# WHAT IS ASKED
Print verbatim the opening line of the material and every subsequent line through the one containing "thresh=(.34, .70), bdist=.02), kind='structure')".
** begin SOURCE MATERIAL **
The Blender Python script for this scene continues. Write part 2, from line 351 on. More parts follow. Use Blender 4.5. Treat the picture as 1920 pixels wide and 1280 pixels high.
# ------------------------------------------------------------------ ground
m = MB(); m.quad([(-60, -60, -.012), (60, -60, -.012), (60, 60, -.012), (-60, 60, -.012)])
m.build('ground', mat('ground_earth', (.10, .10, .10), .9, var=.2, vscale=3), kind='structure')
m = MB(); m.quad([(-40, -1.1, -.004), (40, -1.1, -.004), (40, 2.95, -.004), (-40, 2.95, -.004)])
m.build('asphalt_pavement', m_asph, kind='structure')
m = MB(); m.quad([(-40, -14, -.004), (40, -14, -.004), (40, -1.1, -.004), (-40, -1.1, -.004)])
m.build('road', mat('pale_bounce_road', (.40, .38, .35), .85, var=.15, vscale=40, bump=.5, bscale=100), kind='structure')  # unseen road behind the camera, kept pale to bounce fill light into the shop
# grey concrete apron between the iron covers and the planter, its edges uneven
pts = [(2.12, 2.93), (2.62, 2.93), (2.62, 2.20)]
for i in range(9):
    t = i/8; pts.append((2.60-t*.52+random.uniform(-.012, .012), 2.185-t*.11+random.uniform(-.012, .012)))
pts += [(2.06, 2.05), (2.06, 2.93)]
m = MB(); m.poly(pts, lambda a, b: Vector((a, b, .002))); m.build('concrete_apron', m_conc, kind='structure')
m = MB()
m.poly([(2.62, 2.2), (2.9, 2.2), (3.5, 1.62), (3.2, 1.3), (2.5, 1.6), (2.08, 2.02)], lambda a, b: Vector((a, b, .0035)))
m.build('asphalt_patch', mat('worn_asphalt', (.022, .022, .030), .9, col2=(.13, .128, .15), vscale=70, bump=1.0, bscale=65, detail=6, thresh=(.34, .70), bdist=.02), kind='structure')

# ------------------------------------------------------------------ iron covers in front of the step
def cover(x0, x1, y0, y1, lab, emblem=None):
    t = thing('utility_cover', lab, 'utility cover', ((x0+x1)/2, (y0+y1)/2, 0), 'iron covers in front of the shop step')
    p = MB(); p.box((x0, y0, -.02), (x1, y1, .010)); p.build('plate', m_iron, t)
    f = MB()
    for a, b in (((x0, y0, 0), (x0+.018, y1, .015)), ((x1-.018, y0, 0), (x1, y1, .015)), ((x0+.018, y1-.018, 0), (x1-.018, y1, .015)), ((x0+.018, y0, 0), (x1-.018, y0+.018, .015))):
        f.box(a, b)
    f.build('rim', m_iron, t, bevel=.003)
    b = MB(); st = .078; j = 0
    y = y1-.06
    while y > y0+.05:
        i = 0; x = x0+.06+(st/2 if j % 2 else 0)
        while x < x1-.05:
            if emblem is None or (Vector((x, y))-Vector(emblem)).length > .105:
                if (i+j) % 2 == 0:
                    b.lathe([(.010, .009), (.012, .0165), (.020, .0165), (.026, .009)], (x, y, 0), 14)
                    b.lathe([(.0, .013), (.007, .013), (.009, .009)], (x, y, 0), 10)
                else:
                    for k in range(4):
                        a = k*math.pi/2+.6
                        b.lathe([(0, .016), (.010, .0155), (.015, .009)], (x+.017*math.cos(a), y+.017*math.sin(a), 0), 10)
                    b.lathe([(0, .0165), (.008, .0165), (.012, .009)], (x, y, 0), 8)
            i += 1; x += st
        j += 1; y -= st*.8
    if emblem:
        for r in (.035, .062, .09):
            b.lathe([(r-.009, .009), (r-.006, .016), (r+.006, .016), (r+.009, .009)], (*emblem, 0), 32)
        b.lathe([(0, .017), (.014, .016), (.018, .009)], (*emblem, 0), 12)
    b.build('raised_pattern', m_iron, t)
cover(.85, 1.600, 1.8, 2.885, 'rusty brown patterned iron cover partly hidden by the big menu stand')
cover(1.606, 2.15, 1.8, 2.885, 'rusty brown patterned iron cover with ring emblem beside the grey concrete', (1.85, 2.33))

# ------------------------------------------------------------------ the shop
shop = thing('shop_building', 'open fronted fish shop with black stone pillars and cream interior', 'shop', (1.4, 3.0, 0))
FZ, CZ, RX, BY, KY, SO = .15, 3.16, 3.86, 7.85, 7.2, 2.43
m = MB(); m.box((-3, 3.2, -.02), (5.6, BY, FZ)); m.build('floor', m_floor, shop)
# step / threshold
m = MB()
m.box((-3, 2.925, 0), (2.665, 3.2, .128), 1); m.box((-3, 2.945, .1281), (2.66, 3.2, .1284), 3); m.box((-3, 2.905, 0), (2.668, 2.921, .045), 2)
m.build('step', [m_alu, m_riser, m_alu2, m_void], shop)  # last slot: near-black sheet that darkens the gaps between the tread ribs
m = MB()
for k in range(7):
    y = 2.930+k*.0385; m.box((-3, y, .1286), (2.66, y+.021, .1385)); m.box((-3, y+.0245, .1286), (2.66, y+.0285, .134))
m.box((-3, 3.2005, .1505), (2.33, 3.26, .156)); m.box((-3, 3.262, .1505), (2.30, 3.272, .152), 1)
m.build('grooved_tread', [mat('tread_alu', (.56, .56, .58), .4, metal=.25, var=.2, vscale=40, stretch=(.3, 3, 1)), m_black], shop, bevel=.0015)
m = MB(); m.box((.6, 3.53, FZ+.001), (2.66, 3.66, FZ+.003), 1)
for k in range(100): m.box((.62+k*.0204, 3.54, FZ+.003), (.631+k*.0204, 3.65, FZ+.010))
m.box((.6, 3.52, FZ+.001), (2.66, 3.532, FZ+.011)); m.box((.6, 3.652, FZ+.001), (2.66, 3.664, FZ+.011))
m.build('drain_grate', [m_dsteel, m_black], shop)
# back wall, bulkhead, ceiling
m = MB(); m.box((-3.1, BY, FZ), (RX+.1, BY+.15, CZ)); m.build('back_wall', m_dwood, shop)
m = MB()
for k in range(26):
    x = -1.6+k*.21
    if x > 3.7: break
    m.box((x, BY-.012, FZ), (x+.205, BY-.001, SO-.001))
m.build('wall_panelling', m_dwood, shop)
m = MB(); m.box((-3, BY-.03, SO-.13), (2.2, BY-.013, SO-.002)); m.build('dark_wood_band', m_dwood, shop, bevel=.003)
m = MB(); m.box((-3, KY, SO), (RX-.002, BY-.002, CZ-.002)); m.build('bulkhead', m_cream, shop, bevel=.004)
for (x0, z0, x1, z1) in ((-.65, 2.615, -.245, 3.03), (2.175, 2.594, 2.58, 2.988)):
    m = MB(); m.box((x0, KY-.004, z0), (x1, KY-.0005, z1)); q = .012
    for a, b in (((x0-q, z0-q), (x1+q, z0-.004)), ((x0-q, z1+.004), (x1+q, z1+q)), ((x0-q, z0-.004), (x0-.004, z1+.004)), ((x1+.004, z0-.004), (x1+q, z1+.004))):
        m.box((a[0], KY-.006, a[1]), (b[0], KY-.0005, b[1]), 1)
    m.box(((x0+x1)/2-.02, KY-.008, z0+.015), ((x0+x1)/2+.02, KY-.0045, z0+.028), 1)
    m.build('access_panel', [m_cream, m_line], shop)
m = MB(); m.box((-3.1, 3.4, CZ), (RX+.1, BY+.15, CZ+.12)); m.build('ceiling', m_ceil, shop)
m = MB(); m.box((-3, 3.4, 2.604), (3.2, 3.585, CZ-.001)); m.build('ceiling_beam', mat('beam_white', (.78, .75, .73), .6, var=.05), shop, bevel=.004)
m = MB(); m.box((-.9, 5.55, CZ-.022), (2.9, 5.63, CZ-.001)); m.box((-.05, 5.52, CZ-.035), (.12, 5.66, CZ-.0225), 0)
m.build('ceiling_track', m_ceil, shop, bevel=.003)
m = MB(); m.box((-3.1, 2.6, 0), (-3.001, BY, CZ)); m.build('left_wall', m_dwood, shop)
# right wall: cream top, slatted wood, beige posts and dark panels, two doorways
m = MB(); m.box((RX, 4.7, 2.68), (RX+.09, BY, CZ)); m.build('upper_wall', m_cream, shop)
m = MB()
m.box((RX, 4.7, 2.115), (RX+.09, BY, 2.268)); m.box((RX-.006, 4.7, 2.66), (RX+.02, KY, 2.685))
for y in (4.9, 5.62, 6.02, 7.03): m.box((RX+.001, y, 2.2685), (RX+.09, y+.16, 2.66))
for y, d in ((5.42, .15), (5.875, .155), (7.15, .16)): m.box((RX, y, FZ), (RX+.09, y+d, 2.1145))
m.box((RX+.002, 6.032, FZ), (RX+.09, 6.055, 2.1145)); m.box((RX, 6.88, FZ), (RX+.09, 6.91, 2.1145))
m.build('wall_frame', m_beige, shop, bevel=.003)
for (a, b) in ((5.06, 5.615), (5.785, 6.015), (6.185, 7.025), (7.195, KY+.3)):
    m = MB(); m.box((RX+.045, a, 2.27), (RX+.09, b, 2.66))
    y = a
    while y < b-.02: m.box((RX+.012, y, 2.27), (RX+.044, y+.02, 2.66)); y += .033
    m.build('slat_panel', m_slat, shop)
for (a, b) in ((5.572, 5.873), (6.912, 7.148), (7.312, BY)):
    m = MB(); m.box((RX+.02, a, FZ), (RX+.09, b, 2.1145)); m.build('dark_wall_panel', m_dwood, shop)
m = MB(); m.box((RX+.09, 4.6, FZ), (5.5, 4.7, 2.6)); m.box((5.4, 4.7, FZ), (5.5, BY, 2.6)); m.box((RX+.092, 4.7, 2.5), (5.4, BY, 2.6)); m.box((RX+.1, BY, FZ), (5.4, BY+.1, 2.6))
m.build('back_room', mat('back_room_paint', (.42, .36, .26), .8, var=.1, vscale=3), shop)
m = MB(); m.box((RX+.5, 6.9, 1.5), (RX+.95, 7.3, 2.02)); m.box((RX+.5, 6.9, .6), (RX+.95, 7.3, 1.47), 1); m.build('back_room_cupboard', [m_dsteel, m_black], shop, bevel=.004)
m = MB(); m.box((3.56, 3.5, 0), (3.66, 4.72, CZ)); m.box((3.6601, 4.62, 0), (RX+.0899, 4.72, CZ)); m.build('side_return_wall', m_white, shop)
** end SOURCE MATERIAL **
# TASK SOLUTION
The Blender Python script for this scene continues. Write part 2, from line 351 on. More parts follow. Use Blender 4.5. Treat the picture as 1920 pixels wide and 1280 pixels high.
# ------------------------------------------------------------------ ground
m = MB(); m.quad([(-60, -60, -.012), (60, -60, -.012), (60, 60, -.012), (-60, 60, -.012)])
m.build('ground', mat('ground_earth', (.10, .10, .10), .9, var=.2, vscale=3), kind='structure')
m = MB(); m.quad([(-40, -1.1, -.004), (40, -1.1, -.004), (40, 2.95, -.004), (-40, 2.95, -.004)])
m.build('asphalt_pavement', m_asph, kind='structure')
m = MB(); m.quad([(-40, -14, -.004), (40, -14, -.004), (40, -1.1, -.004), (-40, -1.1, -.004)])
m.build('road', mat('pale_bounce_road', (.40, .38, .35), .85, var=.15, vscale=40, bump=.5, bscale=100), kind='structure')  # unseen road behind the camera, kept pale to bounce fill light into the shop
# grey concrete apron between the iron covers and the planter, its edges uneven
pts = [(2.12, 2.93), (2.62, 2.93), (2.62, 2.20)]
for i in range(9):
    t = i/8; pts.append((2.60-t*.52+random.uniform(-.012, .012), 2.185-t*.11+random.uniform(-.012, .012)))
pts += [(2.06, 2.05), (2.06, 2.93)]
m = MB(); m.poly(pts, lambda a, b: Vector((a, b, .002))); m.build('concrete_apron', m_conc, kind='structure')
m = MB()
m.poly([(2.62, 2.2), (2.9, 2.2), (3.5, 1.62), (3.2, 1.3), (2.5, 1.6), (2.08, 2.02)], lambda a, b: Vector((a, b, .0035)))
m.build('asphalt_patch', mat('worn_asphalt', (.022, .022, .030), .9, col2=(.13, .128, .15), vscale=70, bump=1.0, bscale=65, detail=6, thresh=(.34, .70), bdist=.02), kind='structure')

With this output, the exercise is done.